In other words, National Socialism’s drive for power was far more consistent with their ideological precepts than Walker gives them credit for.  Their godless behavior can be perfectly explained by their ideology.  Such an ideological appreciation would have strengthened volume II where Walker masterfully describes how Bolsheviks, Fascists, Nazis, and others all had one common enemy – the Judeo-Christian worldview.  Walker even tactfully and graciously demonstrates the typical understanding of Christian anti-Semitism leading up to the Jewish holocaust is a myth that all Sinisterists want people to believe for their own power hungry purposes.  Walker strongly points out that it was the anti-Christian secular Bolsheviks and Nazis that led to the socialist slaughterhouse of the 20th century.  While modern secularists often complain about the atrocities of the Crusades, the Spanish Inquisition, and the Salem witch trials, they appear to be completely oblivious to the fact that Marxists, Socialists, Fascists and Nazis sacrificed more than 100 million people in the 1900’s – none of which led to the progress of mankind.
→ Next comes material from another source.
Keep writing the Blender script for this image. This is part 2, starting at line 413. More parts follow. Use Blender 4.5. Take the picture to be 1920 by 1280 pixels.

As the secular Sinisterists now appear to be joining hands with radical Islam these days, what kind of slaughterhouse awaits the 21st century remains to be seen as new generations of people will have to make their choice between Sinisterism and the Judeo-Christian Worldview.  Walker eloquently concludes, “Technology, the explosion of information, and the rapid advance of science does not make the prospect of Heaven on Earth better, but it does make the illusion of having Heaven and Earth within our grasp more seductive.  Sinisterists wish every problem in our life to be one of social justice or mental health or education or poverty or self-esteem or some other catchphrase divorced from the morally divine.  The more we feel that we make Heaven ourselves, the more we will be seduced by the temptress of Sinisterism.”